Barclays estimated that Chinese humanoid robots accounted for around 85% globally last year. Morgan Stanley expects China’s humanoid sales to more than double this year to roughly 28,000 units, and Omdia forecasts annual shipments of advanced robots could exceed 1 million units by the early 2030s.
Industrial work looks more credible than homes
The near term commercial path still appears more plausible in industrial and logistics settings than in homes. Sacks told AP that factories, warehouses and similar environments are more viable targets, although many facilities already use conventional robotic arms for repetitive tasks and may not need large numbers of humanoids.
Omdia analyst Lian Jye Su said humanoids could eventually handle heavy lifting and mundane tasks in warehouses, factories and ports. Matrix Robotics CEO Allen Zhang also pointed to dangerous or repetitive work, while arguing that China has a large household market for chores across hundreds of millions of homes.
The home use case remains thin in AP’s reporting. In Beijing, freelance social media creator Yang Ning tried a cleaning service using a helper robot with mechanical arms and hands. The robot could organize shoes, fold clothes and change garbage bags, but it was accompanied by a human cleaner. Yang described the shoe sorting as “amazing,” while also saying the robot was not very efficient and was too large for a small home.

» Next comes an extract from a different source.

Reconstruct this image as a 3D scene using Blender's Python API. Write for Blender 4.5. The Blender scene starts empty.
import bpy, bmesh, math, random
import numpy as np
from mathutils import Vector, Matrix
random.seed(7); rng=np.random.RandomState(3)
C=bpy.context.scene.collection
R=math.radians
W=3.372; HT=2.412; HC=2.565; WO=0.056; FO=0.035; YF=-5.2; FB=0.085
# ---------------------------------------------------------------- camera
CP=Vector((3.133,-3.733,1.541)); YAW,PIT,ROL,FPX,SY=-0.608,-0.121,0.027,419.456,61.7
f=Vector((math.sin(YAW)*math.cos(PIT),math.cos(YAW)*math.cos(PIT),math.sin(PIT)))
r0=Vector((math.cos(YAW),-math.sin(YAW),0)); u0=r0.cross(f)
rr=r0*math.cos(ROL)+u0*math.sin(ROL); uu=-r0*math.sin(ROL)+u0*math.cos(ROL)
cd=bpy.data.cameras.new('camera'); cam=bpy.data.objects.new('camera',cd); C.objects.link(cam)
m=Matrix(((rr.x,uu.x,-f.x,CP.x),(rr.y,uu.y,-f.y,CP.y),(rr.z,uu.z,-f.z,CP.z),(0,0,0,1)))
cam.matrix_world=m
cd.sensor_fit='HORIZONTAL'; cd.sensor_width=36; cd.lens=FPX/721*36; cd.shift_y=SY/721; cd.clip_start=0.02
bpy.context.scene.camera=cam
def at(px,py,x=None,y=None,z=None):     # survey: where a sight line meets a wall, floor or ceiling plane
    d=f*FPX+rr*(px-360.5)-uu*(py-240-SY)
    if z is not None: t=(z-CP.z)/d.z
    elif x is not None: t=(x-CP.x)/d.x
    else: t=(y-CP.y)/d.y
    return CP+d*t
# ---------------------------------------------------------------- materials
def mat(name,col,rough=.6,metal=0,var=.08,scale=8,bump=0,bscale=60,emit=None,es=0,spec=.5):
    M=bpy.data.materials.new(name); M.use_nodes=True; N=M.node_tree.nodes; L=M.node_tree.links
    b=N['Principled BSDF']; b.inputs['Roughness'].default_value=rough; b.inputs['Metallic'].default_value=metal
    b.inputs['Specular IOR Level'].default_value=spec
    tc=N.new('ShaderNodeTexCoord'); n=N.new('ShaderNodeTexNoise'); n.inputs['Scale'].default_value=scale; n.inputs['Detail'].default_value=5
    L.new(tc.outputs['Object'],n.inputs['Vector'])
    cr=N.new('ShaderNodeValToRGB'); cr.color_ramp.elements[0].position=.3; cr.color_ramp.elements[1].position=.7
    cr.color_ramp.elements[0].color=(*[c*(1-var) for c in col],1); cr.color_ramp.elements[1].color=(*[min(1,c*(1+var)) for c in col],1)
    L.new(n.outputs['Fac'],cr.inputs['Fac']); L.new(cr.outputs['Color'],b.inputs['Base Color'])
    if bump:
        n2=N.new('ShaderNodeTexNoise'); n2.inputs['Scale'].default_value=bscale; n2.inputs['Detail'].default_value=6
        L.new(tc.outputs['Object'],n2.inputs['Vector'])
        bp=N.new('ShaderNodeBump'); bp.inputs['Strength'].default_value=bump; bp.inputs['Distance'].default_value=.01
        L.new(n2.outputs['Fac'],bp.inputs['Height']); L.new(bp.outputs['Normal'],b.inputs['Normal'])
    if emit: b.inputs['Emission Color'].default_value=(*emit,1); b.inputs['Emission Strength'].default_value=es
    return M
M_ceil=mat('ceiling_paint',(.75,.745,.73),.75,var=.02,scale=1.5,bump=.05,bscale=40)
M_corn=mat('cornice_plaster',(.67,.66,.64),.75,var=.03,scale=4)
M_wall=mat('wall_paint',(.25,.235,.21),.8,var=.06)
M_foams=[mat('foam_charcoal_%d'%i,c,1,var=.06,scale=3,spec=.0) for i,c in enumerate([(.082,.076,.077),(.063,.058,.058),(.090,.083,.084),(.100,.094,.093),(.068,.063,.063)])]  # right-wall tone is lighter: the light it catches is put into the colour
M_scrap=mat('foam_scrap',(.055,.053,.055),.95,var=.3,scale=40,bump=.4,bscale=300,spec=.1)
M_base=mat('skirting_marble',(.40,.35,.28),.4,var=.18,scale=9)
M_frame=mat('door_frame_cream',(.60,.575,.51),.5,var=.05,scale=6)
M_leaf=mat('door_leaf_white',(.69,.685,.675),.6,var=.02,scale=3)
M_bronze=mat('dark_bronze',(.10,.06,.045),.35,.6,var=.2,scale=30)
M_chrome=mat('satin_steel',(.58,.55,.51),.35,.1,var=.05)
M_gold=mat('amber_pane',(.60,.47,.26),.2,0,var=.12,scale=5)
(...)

Data is another bottleneck. Wang Xiaogang, cofounder of SenseTime and chairman of ACE Robotics, said his company is collecting human centric data from factories, retail and offices to guide more advanced robots. Eric Guo, founder and CEO of Shenzhen based AI² Robotics, said training humanoids beyond single tasks will require data from many public and private settings, and that could take years to scale.
Guo’s assessment was blunt: “The mass production capability in (the) robotic area is still at the very early stage.” For China humanoid robots, the factory base is formidable. The customer base is still being proven.